Na verdade, a capitalização da Caixa negociada com as instituições europeias pressupõe um plano de negócios que implica uma reestruturação com menos duas mil pessoas e menos 180 balcões até 2020. Sim, há um governo que negociou este plano, mas também há partidos que apoiam este governo no Parlamento. Não podem lavar as mãos como Pilatos.

Pode-se dizer que ninguém precisa de sair de Almeida, de Silvares, de Febres, de Pousos, de Constância ou das Lajes do Pico por ficar sem dependência da CGD. É verdade, não será por isso. Mas se nestes como em muitos outros locais também já não há escola primária, balcão dos CTT, repartição pública ou outra coisa qualquer que tanta falta faz a quem vive em Lisboa ou no Porto, por que razão as pessoas haverão de insistir e ficar a viver no fim do mundo? E, já agora, se tudo lhes tiram, por que raio têm elas de continuar a pagar impostos para serviços que não lhes fornecem? E porque é essas pessoas do interior são chamadas a pagar com os seus impostos uma reestruturação da banca que agora até consideram que não faz falta nenhuma em muitas zonas do interior?

Dá-se até o caso de o atual governo ter anunciado, vai para seis meses, um plano brilhante para combater a desertificação. A sigla (PNCT) até parece nome de partido, com 164 medidas. Nessa altura, o ministro anunciou que haverá "diálogo com as entidades locais para detetar as necessidades" e acrescentou que "a palavra local será decisiva" quanto à reabertura de serviços.

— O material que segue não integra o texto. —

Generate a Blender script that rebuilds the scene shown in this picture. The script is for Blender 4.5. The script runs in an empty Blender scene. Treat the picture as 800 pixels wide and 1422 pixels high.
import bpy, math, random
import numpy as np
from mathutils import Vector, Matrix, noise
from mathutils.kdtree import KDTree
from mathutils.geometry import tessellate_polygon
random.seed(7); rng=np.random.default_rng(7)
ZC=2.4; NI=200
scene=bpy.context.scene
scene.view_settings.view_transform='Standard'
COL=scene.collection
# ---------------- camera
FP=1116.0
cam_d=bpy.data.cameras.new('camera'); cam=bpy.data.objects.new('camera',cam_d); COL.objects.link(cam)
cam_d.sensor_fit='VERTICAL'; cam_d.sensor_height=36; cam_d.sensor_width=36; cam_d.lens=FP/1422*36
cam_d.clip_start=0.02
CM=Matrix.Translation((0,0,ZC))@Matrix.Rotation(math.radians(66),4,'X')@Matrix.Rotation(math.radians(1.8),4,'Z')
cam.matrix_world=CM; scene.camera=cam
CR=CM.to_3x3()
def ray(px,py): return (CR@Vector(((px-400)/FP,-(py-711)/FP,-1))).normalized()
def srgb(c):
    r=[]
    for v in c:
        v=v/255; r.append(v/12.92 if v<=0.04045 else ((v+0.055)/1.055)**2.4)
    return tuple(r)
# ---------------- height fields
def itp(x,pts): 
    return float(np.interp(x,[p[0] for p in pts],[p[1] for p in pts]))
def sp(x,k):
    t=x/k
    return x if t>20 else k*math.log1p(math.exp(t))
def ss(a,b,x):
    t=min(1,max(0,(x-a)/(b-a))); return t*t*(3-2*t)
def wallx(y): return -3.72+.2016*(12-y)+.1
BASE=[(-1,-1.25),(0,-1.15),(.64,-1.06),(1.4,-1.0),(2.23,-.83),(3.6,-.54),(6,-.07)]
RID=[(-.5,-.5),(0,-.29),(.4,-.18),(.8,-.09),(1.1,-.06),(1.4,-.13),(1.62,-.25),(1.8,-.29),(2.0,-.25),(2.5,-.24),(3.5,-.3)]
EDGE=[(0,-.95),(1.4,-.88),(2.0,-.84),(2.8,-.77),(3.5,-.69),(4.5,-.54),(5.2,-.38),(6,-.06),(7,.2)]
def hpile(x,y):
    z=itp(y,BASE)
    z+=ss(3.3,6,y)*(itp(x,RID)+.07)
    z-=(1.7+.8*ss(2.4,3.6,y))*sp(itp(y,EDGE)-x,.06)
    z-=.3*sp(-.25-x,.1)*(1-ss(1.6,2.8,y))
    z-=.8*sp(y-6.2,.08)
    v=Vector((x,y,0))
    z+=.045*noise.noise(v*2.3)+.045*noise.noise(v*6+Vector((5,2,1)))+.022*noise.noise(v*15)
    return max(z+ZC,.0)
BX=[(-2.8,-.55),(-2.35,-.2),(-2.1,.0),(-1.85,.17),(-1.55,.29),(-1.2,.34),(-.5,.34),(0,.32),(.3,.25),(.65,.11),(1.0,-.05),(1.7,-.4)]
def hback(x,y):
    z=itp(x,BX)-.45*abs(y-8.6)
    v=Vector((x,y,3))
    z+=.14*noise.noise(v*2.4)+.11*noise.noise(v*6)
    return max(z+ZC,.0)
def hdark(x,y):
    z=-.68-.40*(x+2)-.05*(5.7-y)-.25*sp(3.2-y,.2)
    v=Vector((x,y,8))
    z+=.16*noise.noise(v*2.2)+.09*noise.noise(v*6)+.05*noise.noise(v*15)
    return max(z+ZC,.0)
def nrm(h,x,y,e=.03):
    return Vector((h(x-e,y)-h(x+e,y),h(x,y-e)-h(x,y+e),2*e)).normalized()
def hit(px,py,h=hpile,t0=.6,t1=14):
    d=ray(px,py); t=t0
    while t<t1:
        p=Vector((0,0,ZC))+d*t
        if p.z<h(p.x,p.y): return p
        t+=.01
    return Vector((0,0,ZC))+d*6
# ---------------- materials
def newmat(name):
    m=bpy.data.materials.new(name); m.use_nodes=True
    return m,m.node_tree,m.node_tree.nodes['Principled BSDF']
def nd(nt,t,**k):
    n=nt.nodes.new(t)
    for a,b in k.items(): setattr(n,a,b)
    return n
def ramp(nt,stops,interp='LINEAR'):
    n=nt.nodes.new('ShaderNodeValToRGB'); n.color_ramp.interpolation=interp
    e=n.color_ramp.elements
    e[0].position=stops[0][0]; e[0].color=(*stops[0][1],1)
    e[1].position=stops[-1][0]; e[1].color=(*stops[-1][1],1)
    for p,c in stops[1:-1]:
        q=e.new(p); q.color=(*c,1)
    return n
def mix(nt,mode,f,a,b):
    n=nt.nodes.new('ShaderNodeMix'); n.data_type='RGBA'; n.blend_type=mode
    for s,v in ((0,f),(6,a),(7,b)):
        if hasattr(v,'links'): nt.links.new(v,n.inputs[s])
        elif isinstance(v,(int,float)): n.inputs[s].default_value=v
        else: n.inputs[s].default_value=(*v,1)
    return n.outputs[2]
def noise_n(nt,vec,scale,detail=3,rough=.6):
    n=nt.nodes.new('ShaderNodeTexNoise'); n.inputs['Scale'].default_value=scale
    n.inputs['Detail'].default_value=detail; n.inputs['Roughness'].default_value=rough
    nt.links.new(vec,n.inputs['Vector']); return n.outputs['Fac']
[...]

Ou eu estou a ouvir mal com a idade ou ia jurar que a população de Almeida e o seu autarca já fizeram ouvir a sua voz no sentido de conseguirem reabrir a dependência da Caixa Geral de Depósitos que ontem fechou.

Não desqualifico o programa com que o governo pretende dar cuidados paliativos ao interior e que resulta de um trabalho sério coordenado por Helena Freitas, mas é impossível não notar que, entre boas ideias e palavras bonitas, o que persiste é a decisão de encerrar, encerrar, encerrar...

Não é de agora, mas agora é preciso lembrar, porque agora já ninguém pode dizer que não tem culpa. Quando já toda a gente pôde fazer a diferença, não se encontra quem a tenha feito.

P.S. Em breve pesquisa que fiz para saber o que se andou a escrever nos últimos tempos sobre desertificação, encontrei um belo texto de Miguel Tamen no Observador, a que ele chamou "A favor da desertificação do interior" e que termina assim: "(...) enquanto os habitantes do litoral se entretêm a imaginar como devia ser o interior, o interior vai-se movimentando com placidez em direcção ao litoral. Cada metro que conquista reduz melhor a área disponível para a miséria humana, e torna mais real a possibilidade de a orla costeira, cheia de gente, vir um dia a partir-se como uma bolacha de água e sal".